Voyager vers l’Ouest est facile, il suffit de suivre le soleil. A l’arrivée on ressent comme une petite fatigue, mais déjà il est l’heure de se coucher. On se réveillera le lendemain à l’aube avec l’énergie que l’on aurait s’il était midi (d’ailleurs il est midi). Alors on en profite pour se promener fièrement dans une ville américaine, endormie.
Voyager vers l’Est est plus compliqué, plus douloureux. On ne franchit pas impunément les frontières de l’espace temps, on paye au retour cette énergie matinale surprenante.

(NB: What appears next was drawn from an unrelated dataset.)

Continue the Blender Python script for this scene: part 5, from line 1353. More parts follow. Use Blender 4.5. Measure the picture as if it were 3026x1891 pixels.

Au retour des Amériques, on ne sait plus, si on a faim, si on a soif, si on a envie de dormir, de ne pas dormir. On est prisonnier d’un état second impossible à décrire. Parfois on est saisi d’une fringale à une heure idiote, parfois on est habité de la plus profonde indifférence par rapport au fait qu’il pourrait être l’heure de manger.
Quand on rentre des Amériques on est incapable d’avoir une conversation cohérente.
Quand on rentre des Amériques, on est d’une maladresse absolue, une fois j’ai fait tomber une télé en m’en rendant à peine compte.
Quand on rentre des Amériques, tous les objets sont potentiellement dangereux.
Quand on rentre des Amériques, il faut compter scrupuleusement les moutons, et ne pas trop penser que les vacances sont finies.